July 16, 2009 at 4:59 pm
This must be a concern….
….Further, the Group is of the view that the allocation to the research councils to increase Ph.D. outputs should be reduced because of the uncertainty about the absorptive capacity of industry to employ fourth level graduates and the propensity of Ph.D. graduates to emigrate.
The fifth cycle of the PRTLI scheme is due to run over the period 2010 to 2014. This scheme has been in operation since 1998 and there is insufficient evidence of the positive economic impact of the programme to date. Subject to any contractual commitments, this cycle should be cancelled. This will lead to savings in future years as spending on earlier cycles of PRTLI winds down without any new funding requirements arising in their place. The cancellation should also have implications for SFI funding given that SFI researchers are housed in PRTLI funded infrastructure.
July 16, 2009 at 10:55 pm
Very quiet on here – the reports seem to have struck everyone dumb. A lot to get one’s head around, and little of it good. Pretty horrific for the people in Tipp Inst and DIT, and the research office staff at UCD and TCD must have seriously annoyed someone! PRTLI and SIF dead in the water, and the HEA to be abolished. Something for us all to think about over the rest of the summer.

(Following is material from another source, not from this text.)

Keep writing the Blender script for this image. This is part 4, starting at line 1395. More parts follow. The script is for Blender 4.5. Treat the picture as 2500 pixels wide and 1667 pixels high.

The most interesting and worrying aspect of the report is the barely concealed hostility to academic research and innovation. The group obviously don’t buy the ‘smart economy’ rhetoric. Indeed they don’t appear to aspire to any type of future for Irish society at all – this is purely an accountancy exercise, devoid of any hope or imagination. Is this what we have all worked for the last decade for? Its a sad indictment of the current government that this is where we have ended up.
July 16, 2009 at 10:57 pm
I absolutely agree with your assessment, Perry. Blog posts on this just coming up.